The partners originally needed $15M (this was years ago now), but have only so far managed to get a total of around $5M. A key obstacle being that very few investors are willing to risk their money in such a hostile location. There was some renewed hope for it’s take-off a few years ago, as the partners celebrated news that their $7.5M solar-powered facility received approval funding to proceed; However, the release of that funding has been held back the recently exposed, corrupt Honduran government and the project has still yet to break ground.

You can boil it down to saying that the program has been on life-support since day one. The good news is that hard work, coffee sales, and limited development grants have kept it driving forward and allow the partners to continue conducting the research and development required to prove the Yoro Model.

My role can be broadly defined as “communications” and I spend part of my days writing letters of outreach for support funding. No spamming of course; These are tailored letters and the recipients carefully chosen. But the general pitch is this:

Imagine coffee producers (growers) and consumers (home coffee-drinkers and businesses, like roasters and importers) connecting to solve the two most critical root issues in coffee:

1. Stopping the deforestation, and
2. Paying growers a stable, and fair price

This is what this program is doing on a small scale! Making it a model for restoring forests and improving biodiversity, that also produces a valuable supply of sustainable coffee.

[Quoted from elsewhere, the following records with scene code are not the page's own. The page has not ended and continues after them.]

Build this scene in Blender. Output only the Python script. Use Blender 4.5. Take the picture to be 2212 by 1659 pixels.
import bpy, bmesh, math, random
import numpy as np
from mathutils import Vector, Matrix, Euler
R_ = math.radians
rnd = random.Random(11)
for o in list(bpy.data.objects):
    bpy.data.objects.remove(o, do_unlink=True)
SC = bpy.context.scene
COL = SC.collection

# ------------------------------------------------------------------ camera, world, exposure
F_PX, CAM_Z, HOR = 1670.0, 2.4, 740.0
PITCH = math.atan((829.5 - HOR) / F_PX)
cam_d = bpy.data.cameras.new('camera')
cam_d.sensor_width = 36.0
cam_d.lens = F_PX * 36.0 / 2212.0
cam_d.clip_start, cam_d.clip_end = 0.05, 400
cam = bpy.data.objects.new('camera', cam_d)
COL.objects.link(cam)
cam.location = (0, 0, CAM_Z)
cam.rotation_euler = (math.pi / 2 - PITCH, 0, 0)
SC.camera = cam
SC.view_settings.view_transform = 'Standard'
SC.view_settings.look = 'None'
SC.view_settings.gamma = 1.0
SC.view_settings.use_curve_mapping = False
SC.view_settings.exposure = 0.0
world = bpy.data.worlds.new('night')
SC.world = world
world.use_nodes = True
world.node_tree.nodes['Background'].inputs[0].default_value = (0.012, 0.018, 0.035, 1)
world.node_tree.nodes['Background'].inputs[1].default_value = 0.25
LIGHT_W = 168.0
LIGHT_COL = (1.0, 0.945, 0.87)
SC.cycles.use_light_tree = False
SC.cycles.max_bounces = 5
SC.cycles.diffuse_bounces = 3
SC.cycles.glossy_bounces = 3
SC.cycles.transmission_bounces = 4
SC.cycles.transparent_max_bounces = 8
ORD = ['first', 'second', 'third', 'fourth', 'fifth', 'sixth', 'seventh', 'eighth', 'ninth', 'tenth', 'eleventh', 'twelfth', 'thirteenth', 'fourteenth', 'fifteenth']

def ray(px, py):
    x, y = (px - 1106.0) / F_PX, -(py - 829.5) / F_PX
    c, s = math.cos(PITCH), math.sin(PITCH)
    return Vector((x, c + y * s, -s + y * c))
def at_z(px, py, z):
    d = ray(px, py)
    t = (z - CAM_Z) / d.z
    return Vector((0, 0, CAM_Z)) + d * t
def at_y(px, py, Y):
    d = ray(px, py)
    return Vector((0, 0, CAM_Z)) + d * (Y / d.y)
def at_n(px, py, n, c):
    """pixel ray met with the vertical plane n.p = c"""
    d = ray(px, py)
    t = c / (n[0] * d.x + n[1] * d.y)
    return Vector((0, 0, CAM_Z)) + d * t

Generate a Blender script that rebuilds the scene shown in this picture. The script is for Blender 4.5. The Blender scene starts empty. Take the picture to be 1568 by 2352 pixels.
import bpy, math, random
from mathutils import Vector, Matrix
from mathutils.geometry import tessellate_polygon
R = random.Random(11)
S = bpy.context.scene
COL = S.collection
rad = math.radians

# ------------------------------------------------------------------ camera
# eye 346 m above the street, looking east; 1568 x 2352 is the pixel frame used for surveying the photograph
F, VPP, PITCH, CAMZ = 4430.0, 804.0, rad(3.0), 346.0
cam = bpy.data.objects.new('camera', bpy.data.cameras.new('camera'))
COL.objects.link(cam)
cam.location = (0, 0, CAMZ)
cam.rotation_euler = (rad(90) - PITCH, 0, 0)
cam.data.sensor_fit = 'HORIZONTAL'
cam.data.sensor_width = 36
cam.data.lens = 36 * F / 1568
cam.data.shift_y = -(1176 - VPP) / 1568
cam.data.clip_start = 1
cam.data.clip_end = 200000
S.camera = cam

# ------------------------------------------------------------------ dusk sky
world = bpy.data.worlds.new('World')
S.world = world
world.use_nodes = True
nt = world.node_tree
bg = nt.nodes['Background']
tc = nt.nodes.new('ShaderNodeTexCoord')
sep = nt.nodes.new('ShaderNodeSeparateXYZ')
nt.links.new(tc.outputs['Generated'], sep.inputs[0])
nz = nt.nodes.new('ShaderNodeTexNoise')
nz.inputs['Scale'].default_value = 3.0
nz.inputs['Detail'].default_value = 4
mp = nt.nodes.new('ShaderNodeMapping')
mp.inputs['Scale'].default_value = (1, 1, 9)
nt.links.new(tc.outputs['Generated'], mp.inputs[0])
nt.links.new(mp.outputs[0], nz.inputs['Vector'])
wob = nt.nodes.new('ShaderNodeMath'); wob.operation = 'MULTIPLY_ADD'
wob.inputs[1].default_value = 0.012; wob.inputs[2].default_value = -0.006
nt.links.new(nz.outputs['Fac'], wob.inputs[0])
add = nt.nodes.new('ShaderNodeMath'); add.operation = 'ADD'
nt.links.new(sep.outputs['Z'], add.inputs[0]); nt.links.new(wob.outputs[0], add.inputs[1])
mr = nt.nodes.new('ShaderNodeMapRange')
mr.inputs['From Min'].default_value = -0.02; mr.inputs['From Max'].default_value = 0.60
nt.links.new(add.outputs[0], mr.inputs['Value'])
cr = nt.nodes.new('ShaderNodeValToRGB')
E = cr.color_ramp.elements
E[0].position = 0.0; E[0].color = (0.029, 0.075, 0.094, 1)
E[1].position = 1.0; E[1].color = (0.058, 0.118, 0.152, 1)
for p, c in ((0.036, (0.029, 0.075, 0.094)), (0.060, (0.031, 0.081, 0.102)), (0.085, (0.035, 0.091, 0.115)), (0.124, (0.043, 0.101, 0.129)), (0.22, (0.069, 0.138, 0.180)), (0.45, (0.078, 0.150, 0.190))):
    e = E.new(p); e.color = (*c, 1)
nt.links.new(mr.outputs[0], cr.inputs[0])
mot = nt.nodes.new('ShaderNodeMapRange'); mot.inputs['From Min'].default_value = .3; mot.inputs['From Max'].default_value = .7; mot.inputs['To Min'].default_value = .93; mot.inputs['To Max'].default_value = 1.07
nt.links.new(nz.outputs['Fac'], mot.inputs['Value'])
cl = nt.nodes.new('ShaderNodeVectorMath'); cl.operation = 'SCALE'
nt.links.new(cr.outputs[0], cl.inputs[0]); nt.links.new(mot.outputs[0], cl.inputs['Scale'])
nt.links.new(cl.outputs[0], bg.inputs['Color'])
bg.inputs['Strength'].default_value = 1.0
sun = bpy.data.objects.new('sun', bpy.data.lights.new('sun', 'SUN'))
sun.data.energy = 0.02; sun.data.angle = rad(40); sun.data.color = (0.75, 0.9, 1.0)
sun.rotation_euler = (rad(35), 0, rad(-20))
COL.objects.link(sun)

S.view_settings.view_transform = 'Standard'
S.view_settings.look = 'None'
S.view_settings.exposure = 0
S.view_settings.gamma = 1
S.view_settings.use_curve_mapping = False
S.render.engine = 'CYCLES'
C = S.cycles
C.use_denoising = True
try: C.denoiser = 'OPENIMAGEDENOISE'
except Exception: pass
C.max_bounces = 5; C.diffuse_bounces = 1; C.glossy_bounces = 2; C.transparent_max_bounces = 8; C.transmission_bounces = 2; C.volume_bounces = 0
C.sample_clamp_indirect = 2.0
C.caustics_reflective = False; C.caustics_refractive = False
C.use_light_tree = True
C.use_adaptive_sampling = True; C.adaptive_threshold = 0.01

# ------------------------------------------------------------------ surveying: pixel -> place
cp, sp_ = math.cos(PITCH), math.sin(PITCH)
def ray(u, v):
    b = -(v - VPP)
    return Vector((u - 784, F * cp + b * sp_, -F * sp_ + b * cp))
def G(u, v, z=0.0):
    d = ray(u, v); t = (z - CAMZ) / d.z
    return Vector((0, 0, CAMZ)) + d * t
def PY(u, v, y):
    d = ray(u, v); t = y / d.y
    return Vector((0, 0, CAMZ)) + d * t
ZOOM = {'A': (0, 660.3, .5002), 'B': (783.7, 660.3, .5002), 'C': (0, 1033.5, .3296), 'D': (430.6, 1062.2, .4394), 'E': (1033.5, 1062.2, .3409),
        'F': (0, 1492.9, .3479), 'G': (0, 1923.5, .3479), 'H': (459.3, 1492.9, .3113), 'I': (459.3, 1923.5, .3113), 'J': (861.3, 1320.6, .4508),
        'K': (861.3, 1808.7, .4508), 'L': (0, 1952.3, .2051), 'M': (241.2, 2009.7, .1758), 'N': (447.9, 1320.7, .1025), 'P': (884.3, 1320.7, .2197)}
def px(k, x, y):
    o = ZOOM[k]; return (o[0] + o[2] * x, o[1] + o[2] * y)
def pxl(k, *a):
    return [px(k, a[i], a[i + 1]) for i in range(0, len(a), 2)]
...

I know what you’re thinking, She’s one of those idealists. Yet, I type this while listening to the newly released IPCC report, hearing the world’s top scientific leaders making public pleas that exactly match the objectives of this sustainable coffee program, and I’m feeling justified.

The UN Secretary General addresses the world: “The goal and the pact is to limit the global temperature rise by 1.5 degrees, but according to current commitments emissions will increase to almost 14% over the next decade … Nearly 1/2 of humanity is living in danger zones now … This leadership is criminal … Renewables are needed for energy security and green jobs … Scaling up investments will be essential for survival …”.

Shifting away from the antiquated, legacy coffee trade won’t be easy or favorable for all parties. There are always those benefiting from current circumstances to consider. But shifting towards restorative coffee might be worth some serious consideration as an effective climate mitigation tool. Especially when it has the potential to restore forests and create green jobs en masse at such critical time.

With so much potential for good, the barriers are frustrating and de-motivating to say the least! It starts to feel like the whole world is short-sighted and only about money. Sustainability requires depth (as opposed to greenwashing). And yet at this point it also requires deep pockets for front money.

But if we can fund rocket science, what’s to stop us from funding forest restoration?

The outreach I do comes with a heavy dose of automated responses, or silence. Still, I’ve committed to spending time each week bound to this keyboard banging out pitches, and have learned that disappointment simply comes with the territory.

Break time … Mmmm, coffee. My sacred jungle ritual. I read a book, a post, a tweet. Remind myself I’m not alone. We are many of us. People who are active in pushing creative solutions and seeking deeper connections. People who long for change, even if all they can contribute right now is posting on their social media feeds about it, or helping inform another person. These things do help.

A lot of us drink coffee and never dream of giving it up. I identify as a coffee-lover that doesn’t want to feel guilty about its footprint. Pitching sustainable coffee is my contribution. It’s one of many means of acting. And regardless of how impossible it may feel sometimes, it’s needed.